Quanto è importante il ricordo? Gli antichi Romani lo sapevano bene dal momento che la peggiore pena prevista dal loro codice non era quella di morte, bensì la Damnatio Memoriae. Letteralmente si trattava della cancellazione del ricordo di chi si macchiava di crimini contro lo Stato ed il Senato: si eliminava il suo nome dalle fonti letterarie e dalle epigrafi, il suo volto abraso dai rilievi, statue e busti che lo ritraevano distrutti; e nessuno doveva neanche nominare più il suo nome. Forse all’epoca era davvero facile cancellare il ricordo di qualcuno poiché non c’erano, ad esempio, le foto e le canzoni. Ma le foto possono andare perdute e con un click le cancelli, mentre le canzoni no. Tutti noi le leghiamo intimamente a momenti, volti, luoghi, e non le puoi cancellare, al massimo puoi evitare di ascoltarle. Eppure i Romani non devono esser stati così bravi se nomi e gesta di condannati a tale pena come Marco Antonio, Caligola, Nerone, ecc.., sono giunti sino a noi. Perché non è vero che si dimentica. I ricordi si addomesticano, si anestetizzano. Restano lì, affievoliti in un angolino del tuo stomaco, finché un giorno quelle canzoni che non ascoltavi più ti colgono di sorpresa e certi ricordi riprendono quasi vita. In qualche caso suscitandoti un sorriso, in altri non ti viene altro che fare spallucce.

Live on I-5 è un album che raccoglie alcune performance live, appunto, registrate durante il tour in Nord America per la promozione di Down on the Upside nel 1996. “I-A” sta infatti per Interstate 5, strada che attraversa la costa pacifica del Nord America. Le registrazioni furono realizzate proprio allo scopo di pubblicare il primo, e ad oggi unico, album live dei Soundgarden. Ma dopo suddetto tour la band si sciolse e alla fine il progetto fu pubblicato, contestualmente alla reunion della band, nel 2011.

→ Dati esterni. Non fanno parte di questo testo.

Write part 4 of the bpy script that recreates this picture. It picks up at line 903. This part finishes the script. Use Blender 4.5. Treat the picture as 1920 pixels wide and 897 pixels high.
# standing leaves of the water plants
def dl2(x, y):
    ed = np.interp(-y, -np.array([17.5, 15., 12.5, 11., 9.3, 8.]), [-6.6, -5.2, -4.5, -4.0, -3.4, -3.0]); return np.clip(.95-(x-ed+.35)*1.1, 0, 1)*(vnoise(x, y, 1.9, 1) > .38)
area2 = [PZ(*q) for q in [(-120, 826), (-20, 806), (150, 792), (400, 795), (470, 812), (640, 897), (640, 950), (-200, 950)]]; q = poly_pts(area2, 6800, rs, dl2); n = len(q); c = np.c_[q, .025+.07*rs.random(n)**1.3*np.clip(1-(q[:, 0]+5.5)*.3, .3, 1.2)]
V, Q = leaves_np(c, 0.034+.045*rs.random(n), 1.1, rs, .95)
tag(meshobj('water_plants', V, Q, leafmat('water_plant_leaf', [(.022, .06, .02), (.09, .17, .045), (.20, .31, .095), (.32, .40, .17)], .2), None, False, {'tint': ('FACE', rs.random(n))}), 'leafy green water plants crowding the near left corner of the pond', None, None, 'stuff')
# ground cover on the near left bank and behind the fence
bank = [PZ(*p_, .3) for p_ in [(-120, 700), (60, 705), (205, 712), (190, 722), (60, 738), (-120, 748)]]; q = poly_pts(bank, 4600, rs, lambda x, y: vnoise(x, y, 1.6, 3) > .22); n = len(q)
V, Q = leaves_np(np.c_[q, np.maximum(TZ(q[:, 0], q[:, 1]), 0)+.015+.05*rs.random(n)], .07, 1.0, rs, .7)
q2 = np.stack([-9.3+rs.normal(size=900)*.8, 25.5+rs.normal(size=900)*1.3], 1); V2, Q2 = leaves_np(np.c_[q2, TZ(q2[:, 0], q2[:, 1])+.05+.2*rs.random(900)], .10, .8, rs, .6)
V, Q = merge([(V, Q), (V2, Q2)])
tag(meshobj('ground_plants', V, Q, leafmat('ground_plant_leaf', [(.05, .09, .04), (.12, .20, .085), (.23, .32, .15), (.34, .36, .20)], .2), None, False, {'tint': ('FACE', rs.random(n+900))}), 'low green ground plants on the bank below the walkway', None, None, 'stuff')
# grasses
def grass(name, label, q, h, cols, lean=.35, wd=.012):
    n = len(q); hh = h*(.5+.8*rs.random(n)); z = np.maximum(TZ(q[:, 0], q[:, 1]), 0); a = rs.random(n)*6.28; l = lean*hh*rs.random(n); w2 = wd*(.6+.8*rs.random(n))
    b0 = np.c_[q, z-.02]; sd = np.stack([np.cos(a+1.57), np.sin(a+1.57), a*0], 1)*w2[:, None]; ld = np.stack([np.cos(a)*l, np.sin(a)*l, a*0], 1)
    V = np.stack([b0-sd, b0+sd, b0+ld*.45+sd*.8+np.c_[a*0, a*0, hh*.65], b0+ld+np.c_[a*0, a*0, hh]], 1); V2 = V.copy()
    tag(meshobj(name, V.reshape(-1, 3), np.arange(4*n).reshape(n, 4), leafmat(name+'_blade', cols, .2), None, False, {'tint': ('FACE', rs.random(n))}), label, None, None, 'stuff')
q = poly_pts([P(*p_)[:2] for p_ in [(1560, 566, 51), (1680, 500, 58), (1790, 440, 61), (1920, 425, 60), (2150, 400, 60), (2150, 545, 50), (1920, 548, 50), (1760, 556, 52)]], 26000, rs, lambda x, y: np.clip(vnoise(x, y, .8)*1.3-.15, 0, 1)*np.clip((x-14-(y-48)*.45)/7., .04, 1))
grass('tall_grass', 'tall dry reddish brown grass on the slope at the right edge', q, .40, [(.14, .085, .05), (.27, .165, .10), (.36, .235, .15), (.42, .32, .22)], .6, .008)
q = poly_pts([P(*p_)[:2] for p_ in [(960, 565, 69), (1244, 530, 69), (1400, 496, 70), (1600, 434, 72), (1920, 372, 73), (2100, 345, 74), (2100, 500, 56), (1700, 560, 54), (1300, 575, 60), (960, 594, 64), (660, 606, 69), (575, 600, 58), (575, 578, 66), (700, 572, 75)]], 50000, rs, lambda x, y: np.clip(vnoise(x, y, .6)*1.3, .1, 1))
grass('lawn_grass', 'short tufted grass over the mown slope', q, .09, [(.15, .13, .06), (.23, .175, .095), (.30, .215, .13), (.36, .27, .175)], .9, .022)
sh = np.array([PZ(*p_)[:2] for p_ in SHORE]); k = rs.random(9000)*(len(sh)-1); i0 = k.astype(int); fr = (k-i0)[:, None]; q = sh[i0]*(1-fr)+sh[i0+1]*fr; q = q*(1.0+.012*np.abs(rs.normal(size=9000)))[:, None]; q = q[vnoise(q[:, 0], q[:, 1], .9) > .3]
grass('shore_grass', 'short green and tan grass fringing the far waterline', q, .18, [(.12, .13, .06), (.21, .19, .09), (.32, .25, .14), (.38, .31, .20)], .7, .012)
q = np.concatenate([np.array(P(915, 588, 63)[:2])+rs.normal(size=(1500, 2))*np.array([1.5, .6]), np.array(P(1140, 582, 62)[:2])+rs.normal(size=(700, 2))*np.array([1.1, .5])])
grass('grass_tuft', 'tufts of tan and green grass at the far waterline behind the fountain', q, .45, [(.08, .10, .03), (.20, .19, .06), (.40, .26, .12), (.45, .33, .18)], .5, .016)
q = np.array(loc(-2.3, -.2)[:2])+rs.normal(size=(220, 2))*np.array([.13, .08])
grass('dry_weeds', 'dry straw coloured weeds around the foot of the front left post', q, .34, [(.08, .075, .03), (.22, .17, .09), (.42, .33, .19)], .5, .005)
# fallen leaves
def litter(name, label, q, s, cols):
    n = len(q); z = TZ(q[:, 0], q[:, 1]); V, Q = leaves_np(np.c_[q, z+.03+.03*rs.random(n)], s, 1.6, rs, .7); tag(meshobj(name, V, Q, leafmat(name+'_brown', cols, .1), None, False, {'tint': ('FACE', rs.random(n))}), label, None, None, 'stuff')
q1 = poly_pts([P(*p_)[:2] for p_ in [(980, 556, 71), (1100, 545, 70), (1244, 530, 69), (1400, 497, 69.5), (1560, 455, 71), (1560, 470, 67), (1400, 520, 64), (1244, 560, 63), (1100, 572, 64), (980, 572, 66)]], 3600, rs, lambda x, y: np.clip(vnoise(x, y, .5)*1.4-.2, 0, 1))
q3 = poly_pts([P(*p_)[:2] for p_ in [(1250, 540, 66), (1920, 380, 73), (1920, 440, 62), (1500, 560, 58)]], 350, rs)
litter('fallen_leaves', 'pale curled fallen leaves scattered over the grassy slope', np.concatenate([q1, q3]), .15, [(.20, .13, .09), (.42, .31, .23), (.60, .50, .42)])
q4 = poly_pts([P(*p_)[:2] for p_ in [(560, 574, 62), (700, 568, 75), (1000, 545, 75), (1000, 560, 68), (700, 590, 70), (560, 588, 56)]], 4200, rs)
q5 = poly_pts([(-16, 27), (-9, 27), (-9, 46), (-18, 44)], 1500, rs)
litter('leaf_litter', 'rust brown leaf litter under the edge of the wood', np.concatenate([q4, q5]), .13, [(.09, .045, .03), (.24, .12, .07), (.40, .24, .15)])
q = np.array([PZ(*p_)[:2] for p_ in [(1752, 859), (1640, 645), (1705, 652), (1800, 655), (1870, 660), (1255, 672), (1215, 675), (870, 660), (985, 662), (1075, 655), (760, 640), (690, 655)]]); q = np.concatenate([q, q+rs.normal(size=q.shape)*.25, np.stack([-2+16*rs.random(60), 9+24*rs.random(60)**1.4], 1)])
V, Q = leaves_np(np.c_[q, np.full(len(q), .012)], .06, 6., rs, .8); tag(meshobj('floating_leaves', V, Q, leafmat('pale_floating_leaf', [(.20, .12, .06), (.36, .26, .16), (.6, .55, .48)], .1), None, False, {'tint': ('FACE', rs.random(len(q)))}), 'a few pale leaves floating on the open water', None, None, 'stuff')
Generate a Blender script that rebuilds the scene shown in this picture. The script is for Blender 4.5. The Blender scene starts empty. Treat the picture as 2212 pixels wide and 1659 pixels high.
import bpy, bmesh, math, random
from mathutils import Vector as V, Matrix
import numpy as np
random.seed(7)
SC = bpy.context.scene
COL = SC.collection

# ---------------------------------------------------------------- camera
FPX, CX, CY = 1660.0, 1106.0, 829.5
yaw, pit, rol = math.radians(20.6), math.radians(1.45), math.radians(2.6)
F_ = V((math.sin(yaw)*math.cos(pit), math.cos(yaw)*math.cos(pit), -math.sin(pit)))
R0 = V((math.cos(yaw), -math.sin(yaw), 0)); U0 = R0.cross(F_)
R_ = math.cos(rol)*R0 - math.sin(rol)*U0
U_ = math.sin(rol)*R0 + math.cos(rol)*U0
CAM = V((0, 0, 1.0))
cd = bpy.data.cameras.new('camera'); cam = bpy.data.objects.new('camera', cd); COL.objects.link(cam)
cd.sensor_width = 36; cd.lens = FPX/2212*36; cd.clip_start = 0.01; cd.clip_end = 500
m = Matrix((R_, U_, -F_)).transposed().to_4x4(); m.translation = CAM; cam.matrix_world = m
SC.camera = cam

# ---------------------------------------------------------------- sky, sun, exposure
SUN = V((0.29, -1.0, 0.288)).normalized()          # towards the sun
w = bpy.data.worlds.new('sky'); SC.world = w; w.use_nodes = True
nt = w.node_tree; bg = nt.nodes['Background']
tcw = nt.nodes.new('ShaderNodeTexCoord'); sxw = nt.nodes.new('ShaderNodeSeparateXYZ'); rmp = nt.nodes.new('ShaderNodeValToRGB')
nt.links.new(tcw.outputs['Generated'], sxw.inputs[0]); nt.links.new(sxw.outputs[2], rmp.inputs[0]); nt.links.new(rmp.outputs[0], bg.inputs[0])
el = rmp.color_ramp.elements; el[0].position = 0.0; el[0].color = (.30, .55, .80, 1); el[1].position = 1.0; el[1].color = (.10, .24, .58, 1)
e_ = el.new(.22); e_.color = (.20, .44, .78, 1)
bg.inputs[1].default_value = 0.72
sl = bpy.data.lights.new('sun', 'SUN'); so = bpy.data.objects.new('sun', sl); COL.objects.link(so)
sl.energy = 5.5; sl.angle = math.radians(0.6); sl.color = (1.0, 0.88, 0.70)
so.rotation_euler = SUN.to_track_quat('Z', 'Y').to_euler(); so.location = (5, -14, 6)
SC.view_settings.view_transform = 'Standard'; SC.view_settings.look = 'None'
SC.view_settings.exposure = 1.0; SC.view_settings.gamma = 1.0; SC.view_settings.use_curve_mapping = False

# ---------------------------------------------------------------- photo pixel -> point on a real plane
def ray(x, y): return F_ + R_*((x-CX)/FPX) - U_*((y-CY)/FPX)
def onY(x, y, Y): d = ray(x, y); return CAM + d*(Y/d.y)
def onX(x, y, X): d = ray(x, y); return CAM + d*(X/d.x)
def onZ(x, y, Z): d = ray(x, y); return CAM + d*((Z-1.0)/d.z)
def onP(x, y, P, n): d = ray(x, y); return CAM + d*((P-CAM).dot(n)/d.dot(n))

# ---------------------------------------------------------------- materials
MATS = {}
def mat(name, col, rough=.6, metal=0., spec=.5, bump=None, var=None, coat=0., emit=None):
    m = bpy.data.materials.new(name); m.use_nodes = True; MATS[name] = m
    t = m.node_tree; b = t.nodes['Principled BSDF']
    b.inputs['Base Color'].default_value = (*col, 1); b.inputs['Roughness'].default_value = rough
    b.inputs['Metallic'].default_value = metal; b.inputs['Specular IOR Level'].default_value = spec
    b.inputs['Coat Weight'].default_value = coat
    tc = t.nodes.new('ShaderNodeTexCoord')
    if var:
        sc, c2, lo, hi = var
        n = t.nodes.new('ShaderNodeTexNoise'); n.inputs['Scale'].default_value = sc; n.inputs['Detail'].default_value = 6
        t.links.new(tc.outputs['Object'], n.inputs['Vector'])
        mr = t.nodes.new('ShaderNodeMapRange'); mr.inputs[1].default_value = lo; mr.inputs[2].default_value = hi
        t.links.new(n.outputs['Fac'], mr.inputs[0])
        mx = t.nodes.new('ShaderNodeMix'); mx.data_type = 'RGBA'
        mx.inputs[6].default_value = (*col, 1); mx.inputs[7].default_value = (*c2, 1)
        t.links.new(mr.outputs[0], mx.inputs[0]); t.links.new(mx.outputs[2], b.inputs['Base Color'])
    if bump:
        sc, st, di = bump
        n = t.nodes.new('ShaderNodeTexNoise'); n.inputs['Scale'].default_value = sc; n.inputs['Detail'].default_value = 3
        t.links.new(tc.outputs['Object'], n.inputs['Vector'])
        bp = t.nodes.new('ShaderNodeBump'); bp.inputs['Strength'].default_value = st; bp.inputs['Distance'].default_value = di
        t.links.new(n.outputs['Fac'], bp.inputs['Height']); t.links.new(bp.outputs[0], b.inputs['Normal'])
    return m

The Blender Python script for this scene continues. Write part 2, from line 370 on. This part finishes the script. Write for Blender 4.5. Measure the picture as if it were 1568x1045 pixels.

Lo ascolto ad occhi chiusi e la memoria mi teletrasporta al Castello Scaligero di Villafranca di Verona in prima fila sotto il palco, schiacciata contro le transenne da centinaia e centinaia di fans ma con Chris esattamente davanti a me, e questo mi bastava a sopportare quella dolorosa pressione che in certi momenti mi toglieva il respiro ma non la felicità di essere lì. Era il 2 luglio 2014 e i Soundgarden erano in tour per i 20 anni di Superunknown. La scaletta fu anche praticamente quasi la stessa del Live on I-5, il che concorre a farmi rivivere intensamente quel ricordo.

Va subito detto che questo non è l’album migliore per rendere giustizia al talento e alla memoria di Chris, poiché la sua performance vocale è spesso fiacca e asmatica. Ma in fondo questo disagio non è altro che lo specchio dei giorni neri in cui era caduto: la sua vocalità unica sembrava ormai seriamente compromessa dall’abuso di alcol, ed infatti a fine tour si sottopose ad un delicato intervento alle corde vocali; faticava a combattere la sua dipendenza da droghe ed alcol che lo porterà davvero sull’orlo della distruzione depresso ed anoressico fino all’incontro salvifico con l’Amore della sua vita Vicky Karayiannis; infine, all’interno del gruppo si era creata una frattura insanabile che condurrà allo scioglimento.

Come a Villafranca anche l’album si apre con l’irruenza di Spoonman e Searching With My Good Eye Closed ed è subito chiaro che è il suono il vero protagonista di questo live, il quale compensa, anzi sovrasta le défaillance vocali di Cornell. I brani in scaletta riguardano principalmente gli album della parte centrale della loro carriera, mancano infatti canzoni da Ultramega Ok e Louder Than Love, mentre incredibilmente tuona cupo e graffiante il singolo Nothing To Say tratto dal loro primissimo EP Screaming Life. Una strana cover di Helter Shelter incupita e rallentata lentamente sfuma in una delle migliori tracce, una riverberata e psichedelica Boot Camp. Slaves & Bulldozers, spogliata dalla sua veste originaria, è caricata dalla forza propulsiva e hard rock dell’assolo prolungato di Ben Shepherd. Il live si chiude in bellezza con una struggente e solitaria versione di Black Hole Sun che un po’ anticipa la svolta intimista e cantautorale che Chris intraprenderà tempo dopo con la sua carriera solista, e con la furia di Matt Cameron in Jesus Christ Pose nella quale finalmente Chris tira fuori la sua leggendaria voce.

I concerti sono finiti. Non ci saranno più ricordi nuovi. Dovrò farmi bastare per tutta la vita quelli che ho, malgrado adesso non mi facciano affatto sorridere.